Retype each record below word for word. Leave the pictures out.

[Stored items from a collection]
# # #
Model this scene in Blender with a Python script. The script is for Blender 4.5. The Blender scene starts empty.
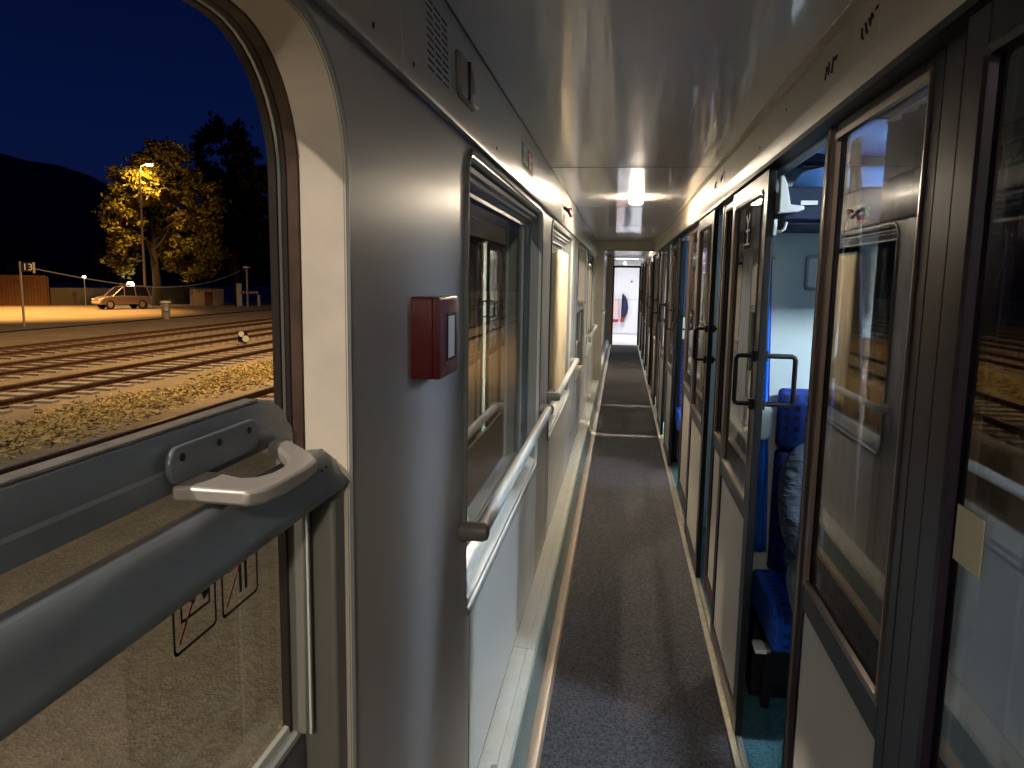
import bpy, bmesh, math, random
from mathutils import Vector, Matrix
from mathutils.geometry import tessellate_polygon
random.seed(7)
SC = bpy.context.scene
COL = SC.collection
PI = math.pi

# ------------------------------------------------------------------ materials
def nodes_of(name):
    m = bpy.data.materials.new(name); m.use_nodes = True
    nt = m.node_tree
    return m, nt, nt.nodes['Principled BSDF'], nt.nodes['Material Output']

def mat(name, col, rough=.5, metal=0., var=None, vscale=8., bump=0., bscale=60., stretch=None, spec=.5, coat=0., coat_rough=.1, rvar=0., bdist=.004):
    m, nt, b, out = nodes_of(name)
    N, L = nt.nodes, nt.links
    b.inputs['Base Color'].default_value = (*col, 1)
    b.inputs['Roughness'].default_value = rough
    b.inputs['Metallic'].default_value = metal
    b.inputs['Specular IOR Level'].default_value = spec
    b.inputs['Coat Weight'].default_value = coat
    b.inputs['Coat Roughness'].default_value = coat_rough
    tc = N.new('ShaderNodeTexCoord')
    src = tc.outputs['Object']
    if stretch:
        mp = N.new('ShaderNodeMapping'); mp.inputs['Scale'].default_value = stretch
        L.new(src, mp.inputs['Vector']); src = mp.outputs['Vector']
    if var or rvar:
        n = N.new('ShaderNodeTexNoise'); n.inputs['Scale'].default_value = vscale; n.inputs['Detail'].default_value = 5
        L.new(src, n.inputs['Vector'])
    if var:
        r = N.new('ShaderNodeValToRGB'); r.color_ramp.elements[0].position = .35; r.color_ramp.elements[1].position = .65
        r.color_ramp.elements[0].color = (*col, 1); r.color_ramp.elements[1].color = (*var, 1)
        L.new(n.outputs['Fac'], r.inputs['Fac']); L.new(r.outputs['Color'], b.inputs['Base Color'])
    if rvar:
        mr = N.new('ShaderNodeMapRange'); mr.inputs['To Min'].default_value = rough - rvar; mr.inputs['To Max'].default_value = rough + rvar
        L.new(n.outputs['Fac'], mr.inputs['Value']); L.new(mr.outputs['Result'], b.inputs['Roughness'])
    if bump:
        n2 = N.new('ShaderNodeTexNoise'); n2.inputs['Scale'].default_value = bscale; n2.inputs['Detail'].default_value = 3
        L.new(src, n2.inputs['Vector'])
        bp = N.new('ShaderNodeBump'); bp.inputs['Strength'].default_value = bump; bp.inputs['Distance'].default_value = bdist
        L.new(n2.outputs['Fac'], bp.inputs['Height']); L.new(bp.outputs['Normal'], b.inputs['Normal'])
    return m

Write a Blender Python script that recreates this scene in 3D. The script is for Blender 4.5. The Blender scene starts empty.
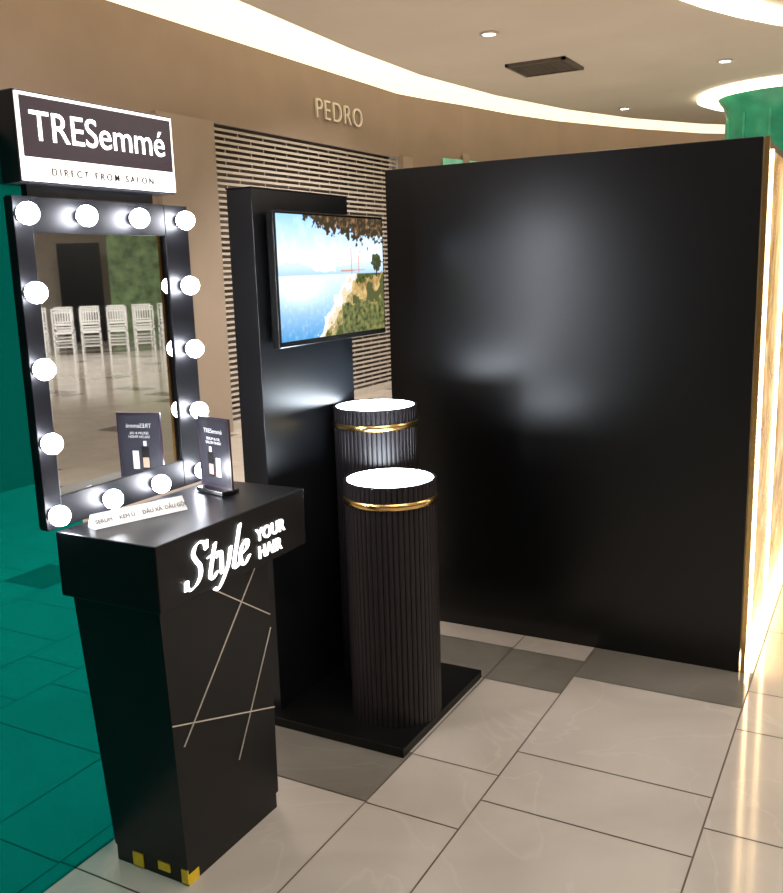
import bpy, bmesh, math, random
from mathutils import Vector, Matrix, noise
random.seed(4)
sc=bpy.context.scene
try: sc.view_settings.view_transform='Standard'
except Exception: pass

# ------------------------------------------------------------ materials
def mat(name,col,rough=.5,metal=0,emit=None,es=0,var=0,scale=8,coat=0,bump=0,spec=None):
    m=bpy.data.materials.new(name); m.use_nodes=True
    nt=m.node_tree; b=nt.nodes['Principled BSDF']
    b.inputs['Base Color'].default_value=(*col,1); b.inputs['Roughness'].default_value=rough
    b.inputs['Metallic'].default_value=metal
    if coat: b.inputs['Coat Weight'].default_value=coat
    if spec is not None: b.inputs['Specular IOR Level'].default_value=spec
    if emit: b.inputs['Emission Color'].default_value=(*emit,1); b.inputs['Emission Strength'].default_value=es
    if var or bump:
        tc=nt.nodes.new('ShaderNodeTexCoord'); n=nt.nodes.new('ShaderNodeTexNoise'); n.inputs['Scale'].default_value=scale
        n.inputs['Detail'].default_value=5
        nt.links.new(tc.outputs['Object'],n.inputs['Vector'])
        if var:
            r=nt.nodes.new('ShaderNodeValToRGB')
            r.color_ramp.elements[0].position=.3; r.color_ramp.elements[1].position=.7
            r.color_ramp.elements[0].color=(*[c*(1-var) for c in col],1); r.color_ramp.elements[1].color=(*[min(1,c*(1+var)) for c in col],1)
            nt.links.new(n.outputs['Fac'],r.inputs['Fac']); nt.links.new(r.outputs['Color'],b.inputs['Base Color'])
        if bump:
            bp=nt.nodes.new('ShaderNodeBump'); bp.inputs['Strength'].default_value=bump; bp.inputs['Distance'].default_value=.01
            nt.links.new(n.outputs['Fac'],bp.inputs['Height']); nt.links.new(bp.outputs['Normal'],b.inputs['Normal'])
    return m
M={}
M['black']=mat('black_laminate',(.003,.003,.004),.34,var=.25,scale=30,spec=.25)
M['blackwall']=mat('black_painted_board',(.002,.002,.0025),.29,var=.2,scale=3,spec=.5)
M['tower']=mat('charcoal_board',(.007,.008,.010),.34,var=.2,scale=5,spec=.45)
M['plate']=mat('black_plinth',(.004,.004,.004),.35,var=.2,spec=.3)
M['flute']=mat('fluted_charcoal',(.014,.011,.013),.42,var=.2,scale=20,spec=.4)
M['gold']=mat('brushed_gold',(.85,.58,.22),.22,1,var=.1,scale=60)
M['inlay']=mat('pale_metal_inlay',(.75,.70,.62),.3,.6,var=.05)
M['led_white']=mat('white_light_disc',(.9,.9,.9),.4,emit=(.80,.90,1),es=30)
M['bulb']=mat('lit_bulb_glass',(1,1,1),.3,emit=(.88,.90,1),es=90)
M['letter']=mat('lit_acrylic_letter',(1,1,1),.4,emit=(1,1,1),es=3.0)
M['lightbox']=mat('lightbox_white',(1,1,1),.4,emit=(1,.88,.80),es=1.5)
M['signblack']=mat('sign_black_film',(.02,.012,.02),.3,emit=(.12,.04,.10),es=.12)
M['frame']=mat('mirror_frame_black',(.003,.003,.004),.42,var=.2,scale=20,spec=.2)
M['socket']=mat('bulb_socket_black',(.01,.01,.01),.5,spec=.1)
M['mirror']=mat('mirror_silver',(.80,.82,.81),.015,1)
M['white']=mat('white_plastic',(.8,.8,.8),.35,var=.05)
M['darktext']=mat('printed_ink',(.03,.03,.03),.5)
M['yellow']=mat('yellow_tape',(.85,.6,.02),.5,var=.1,scale=40)
M['tvbody']=mat('tv_bezel',(.01,.01,.01),.25)
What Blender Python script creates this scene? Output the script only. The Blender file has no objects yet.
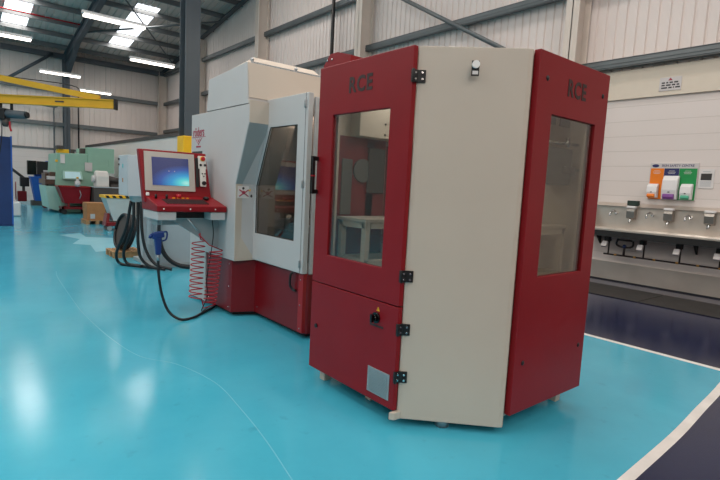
# # #
▸ Result for this exercise
Model this scene in Blender with a Python script. The script is for Blender 4.5. The Blender scene starts empty.
import bpy, bmesh, math, random
from mathutils import Vector, Matrix
from mathutils.geometry import tessellate_polygon
random.seed(7)
SC = bpy.context.scene
COL = SC.collection
PI = math.pi

# ------------------------------------------------------------------ materials
def nodes_of(name):
    m = bpy.data.materials.new(name); m.use_nodes = True
    nt = m.node_tree
    return m, nt, nt.nodes['Principled BSDF'], nt.nodes['Material Output']

def mat(name, col, rough=.5, metal=0., var=None, vscale=8., bump=0., bscale=60., stretch=None, spec=.5, coat=0., coat_rough=.1, rvar=0., bdist=.004):
    m, nt, b, out = nodes_of(name)
    N, L = nt.nodes, nt.links
    b.inputs['Base Color'].default_value = (*col, 1)
    b.inputs['Roughness'].default_value = rough
    b.inputs['Metallic'].default_value = metal
    b.inputs['Specular IOR Level'].default_value = spec
    b.inputs['Coat Weight'].default_value = coat
    b.inputs['Coat Roughness'].default_value = coat_rough
    tc = N.new('ShaderNodeTexCoord')
    src = tc.outputs['Object']
    if stretch:
        mp = N.new('ShaderNodeMapping'); mp.inputs['Scale'].default_value = stretch
        L.new(src, mp.inputs['Vector']); src = mp.outputs['Vector']
    if var or rvar:
        n = N.new('ShaderNodeTexNoise'); n.inputs['Scale'].default_value = vscale; n.inputs['Detail'].default_value = 5
        L.new(src, n.inputs['Vector'])
    if var:
        r = N.new('ShaderNodeValToRGB'); r.color_ramp.elements[0].position = .35; r.color_ramp.elements[1].position = .65
        r.color_ramp.elements[0].color = (*col, 1); r.color_ramp.elements[1].color = (*var, 1)
        L.new(n.outputs['Fac'], r.inputs['Fac']); L.new(r.outputs['Color'], b.inputs['Base Color'])
    if rvar:
        mr = N.new('ShaderNodeMapRange'); mr.inputs['To Min'].default_value = rough - rvar; mr.inputs['To Max'].default_value = rough + rvar
        L.new(n.outputs['Fac'], mr.inputs['Value']); L.new(mr.outputs['Result'], b.inputs['Roughness'])
    if bump:
        n2 = N.new('ShaderNodeTexNoise'); n2.inputs['Scale'].default_value = bscale; n2.inputs['Detail'].default_value = 3
        L.new(src, n2.inputs['Vector'])
        bp = N.new('ShaderNodeBump'); bp.inputs['Strength'].default_value = bump; bp.inputs['Distance'].default_value = bdist
        L.new(n2.outputs['Fac'], bp.inputs['Height']); L.new(bp.outputs['Normal'], b.inputs['Normal'])
    return m

Write a Blender Python script that recreates this scene in 3D. The script is for Blender 4.5. The Blender scene starts empty.
import bpy, bmesh, math, random
from mathutils import Vector, Matrix, noise
random.seed(4)
sc=bpy.context.scene
try: sc.view_settings.view_transform='Standard'
except Exception: pass

# ------------------------------------------------------------ materials
def mat(name,col,rough=.5,metal=0,emit=None,es=0,var=0,scale=8,coat=0,bump=0,spec=None):
    m=bpy.data.materials.new(name); m.use_nodes=True
    nt=m.node_tree; b=nt.nodes['Principled BSDF']
    b.inputs['Base Color'].default_value=(*col,1); b.inputs['Roughness'].default_value=rough
    b.inputs['Metallic'].default_value=metal
    if coat: b.inputs['Coat Weight'].default_value=coat
    if spec is not None: b.inputs['Specular IOR Level'].default_value=spec
    if emit: b.inputs['Emission Color'].default_value=(*emit,1); b.inputs['Emission Strength'].default_value=es
    if var or bump:
        tc=nt.nodes.new('ShaderNodeTexCoord'); n=nt.nodes.new('ShaderNodeTexNoise'); n.inputs['Scale'].default_value=scale
        n.inputs['Detail'].default_value=5
        nt.links.new(tc.outputs['Object'],n.inputs['Vector'])
        if var:
            r=nt.nodes.new('ShaderNodeValToRGB')
            r.color_ramp.elements[0].position=.3; r.color_ramp.elements[1].position=.7
            r.color_ramp.elements[0].color=(*[c*(1-var) for c in col],1); r.color_ramp.elements[1].color=(*[min(1,c*(1+var)) for c in col],1)
            nt.links.new(n.outputs['Fac'],r.inputs['Fac']); nt.links.new(r.outputs['Color'],b.inputs['Base Color'])
        if bump:
            bp=nt.nodes.new('ShaderNodeBump'); bp.inputs['Strength'].default_value=bump; bp.inputs['Distance'].default_value=.01
            nt.links.new(n.outputs['Fac'],bp.inputs['Height']); nt.links.new(bp.outputs['Normal'],b.inputs['Normal'])
    return m
M={}
M['black']=mat('black_laminate',(.003,.003,.004),.34,var=.25,scale=30,spec=.25)
M['blackwall']=mat('black_painted_board',(.002,.002,.0025),.29,var=.2,scale=3,spec=.5)
M['tower']=mat('charcoal_board',(.007,.008,.010),.34,var=.2,scale=5,spec=.45)
M['plate']=mat('black_plinth',(.004,.004,.004),.35,var=.2,spec=.3)
M['flute']=mat('fluted_charcoal',(.014,.011,.013),.42,var=.2,scale=20,spec=.4)
M['gold']=mat('brushed_gold',(.85,.58,.22),.22,1,var=.1,scale=60)
M['inlay']=mat('pale_metal_inlay',(.75,.70,.62),.3,.6,var=.05)
M['led_white']=mat('white_light_disc',(.9,.9,.9),.4,emit=(.80,.90,1),es=30)
M['bulb']=mat('lit_bulb_glass',(1,1,1),.3,emit=(.88,.90,1),es=90)
M['letter']=mat('lit_acrylic_letter',(1,1,1),.4,emit=(1,1,1),es=3.0)
M['lightbox']=mat('lightbox_white',(1,1,1),.4,emit=(1,.88,.80),es=1.5)
M['signblack']=mat('sign_black_film',(.02,.012,.02),.3,emit=(.12,.04,.10),es=.12)
M['frame']=mat('mirror_frame_black',(.003,.003,.004),.42,var=.2,scale=20,spec=.2)
M['socket']=mat('bulb_socket_black',(.01,.01,.01),.5,spec=.1)
M['mirror']=mat('mirror_silver',(.80,.82,.81),.015,1)
M['white']=mat('white_plastic',(.8,.8,.8),.35,var=.05)
M['darktext']=mat('printed_ink',(.03,.03,.03),.5)
M['yellow']=mat('yellow_tape',(.85,.6,.02),.5,var=.1,scale=40)
M['tvbody']=mat('tv_bezel',(.01,.01,.01),.25)
What Blender Python script creates this scene? Output the script only. The Blender file has no objects yet.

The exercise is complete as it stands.